#### WHAT TO DO
Quote only the lines from the top of the listing below down to and including the line with "st.build('stamped_letters', M['stampink'], sb, recalc=False)".

#### SUPPLIED MATERIAL
>>>

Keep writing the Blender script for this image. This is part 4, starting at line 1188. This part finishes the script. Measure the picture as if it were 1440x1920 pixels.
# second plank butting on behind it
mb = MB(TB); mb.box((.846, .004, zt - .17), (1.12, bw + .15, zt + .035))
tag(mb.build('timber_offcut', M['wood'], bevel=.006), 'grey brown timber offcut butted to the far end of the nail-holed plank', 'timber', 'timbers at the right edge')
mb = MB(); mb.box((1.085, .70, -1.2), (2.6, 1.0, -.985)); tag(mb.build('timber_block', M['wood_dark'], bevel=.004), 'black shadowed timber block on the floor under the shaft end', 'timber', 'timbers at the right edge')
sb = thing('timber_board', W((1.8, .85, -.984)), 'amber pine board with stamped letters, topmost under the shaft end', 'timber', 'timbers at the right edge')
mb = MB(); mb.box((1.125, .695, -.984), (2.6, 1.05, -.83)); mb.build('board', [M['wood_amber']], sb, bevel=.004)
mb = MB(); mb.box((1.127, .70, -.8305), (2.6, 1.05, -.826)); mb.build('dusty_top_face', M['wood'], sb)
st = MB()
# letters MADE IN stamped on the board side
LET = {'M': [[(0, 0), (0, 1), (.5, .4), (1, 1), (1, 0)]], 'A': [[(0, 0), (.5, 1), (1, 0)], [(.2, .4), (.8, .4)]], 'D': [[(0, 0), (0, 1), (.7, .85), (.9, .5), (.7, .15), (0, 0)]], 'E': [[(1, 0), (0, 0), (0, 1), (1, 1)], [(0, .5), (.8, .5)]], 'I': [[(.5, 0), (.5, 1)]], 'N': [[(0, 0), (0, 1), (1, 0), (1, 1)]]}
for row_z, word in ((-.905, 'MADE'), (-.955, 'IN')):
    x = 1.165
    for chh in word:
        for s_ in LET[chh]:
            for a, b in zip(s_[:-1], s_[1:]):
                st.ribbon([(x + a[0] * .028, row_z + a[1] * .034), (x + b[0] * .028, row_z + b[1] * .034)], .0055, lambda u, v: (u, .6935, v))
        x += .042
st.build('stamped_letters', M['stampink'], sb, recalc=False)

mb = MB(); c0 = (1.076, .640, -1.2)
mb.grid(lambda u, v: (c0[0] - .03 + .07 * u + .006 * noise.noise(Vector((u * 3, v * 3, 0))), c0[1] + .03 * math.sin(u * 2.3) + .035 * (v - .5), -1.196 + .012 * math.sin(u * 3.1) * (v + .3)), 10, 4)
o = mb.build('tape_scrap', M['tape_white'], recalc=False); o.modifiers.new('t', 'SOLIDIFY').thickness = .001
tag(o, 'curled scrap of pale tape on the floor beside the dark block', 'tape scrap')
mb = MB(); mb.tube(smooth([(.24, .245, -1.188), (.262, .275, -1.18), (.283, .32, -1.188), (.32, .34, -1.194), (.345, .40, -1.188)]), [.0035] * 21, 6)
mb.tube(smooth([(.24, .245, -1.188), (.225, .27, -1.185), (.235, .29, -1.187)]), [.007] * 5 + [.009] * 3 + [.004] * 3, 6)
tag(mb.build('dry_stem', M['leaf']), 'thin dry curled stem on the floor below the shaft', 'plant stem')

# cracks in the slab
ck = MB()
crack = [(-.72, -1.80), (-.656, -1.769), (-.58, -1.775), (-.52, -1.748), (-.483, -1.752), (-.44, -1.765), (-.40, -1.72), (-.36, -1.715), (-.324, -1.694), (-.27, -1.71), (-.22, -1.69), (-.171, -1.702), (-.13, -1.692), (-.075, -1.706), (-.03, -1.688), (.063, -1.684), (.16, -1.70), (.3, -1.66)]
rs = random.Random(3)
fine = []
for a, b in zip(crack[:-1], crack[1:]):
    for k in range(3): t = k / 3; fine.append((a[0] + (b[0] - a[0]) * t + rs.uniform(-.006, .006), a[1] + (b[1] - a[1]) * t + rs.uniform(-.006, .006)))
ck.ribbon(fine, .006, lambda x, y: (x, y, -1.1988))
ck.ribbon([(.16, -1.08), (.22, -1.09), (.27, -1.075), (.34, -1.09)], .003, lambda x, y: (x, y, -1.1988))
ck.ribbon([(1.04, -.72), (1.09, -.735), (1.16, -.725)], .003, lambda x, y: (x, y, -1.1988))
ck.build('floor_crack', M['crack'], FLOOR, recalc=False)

<<<

#### WRITTEN REPLY
Keep writing the Blender script for this image. This is part 4, starting at line 1188. This part finishes the script. Measure the picture as if it were 1440x1920 pixels.
# second plank butting on behind it
mb = MB(TB); mb.box((.846, .004, zt - .17), (1.12, bw + .15, zt + .035))
tag(mb.build('timber_offcut', M['wood'], bevel=.006), 'grey brown timber offcut butted to the far end of the nail-holed plank', 'timber', 'timbers at the right edge')
mb = MB(); mb.box((1.085, .70, -1.2), (2.6, 1.0, -.985)); tag(mb.build('timber_block', M['wood_dark'], bevel=.004), 'black shadowed timber block on the floor under the shaft end', 'timber', 'timbers at the right edge')
sb = thing('timber_board', W((1.8, .85, -.984)), 'amber pine board with stamped letters, topmost under the shaft end', 'timber', 'timbers at the right edge')
mb = MB(); mb.box((1.125, .695, -.984), (2.6, 1.05, -.83)); mb.build('board', [M['wood_amber']], sb, bevel=.004)
mb = MB(); mb.box((1.127, .70, -.8305), (2.6, 1.05, -.826)); mb.build('dusty_top_face', M['wood'], sb)
st = MB()
# letters MADE IN stamped on the board side
LET = {'M': [[(0, 0), (0, 1), (.5, .4), (1, 1), (1, 0)]], 'A': [[(0, 0), (.5, 1), (1, 0)], [(.2, .4), (.8, .4)]], 'D': [[(0, 0), (0, 1), (.7, .85), (.9, .5), (.7, .15), (0, 0)]], 'E': [[(1, 0), (0, 0), (0, 1), (1, 1)], [(0, .5), (.8, .5)]], 'I': [[(.5, 0), (.5, 1)]], 'N': [[(0, 0), (0, 1), (1, 0), (1, 1)]]}
for row_z, word in ((-.905, 'MADE'), (-.955, 'IN')):
    x = 1.165
    for chh in word:
        for s_ in LET[chh]:
            for a, b in zip(s_[:-1], s_[1:]):
                st.ribbon([(x + a[0] * .028, row_z + a[1] * .034), (x + b[0] * .028, row_z + b[1] * .034)], .0055, lambda u, v: (u, .6935, v))
        x += .042
st.build('stamped_letters', M['stampink'], sb, recalc=False)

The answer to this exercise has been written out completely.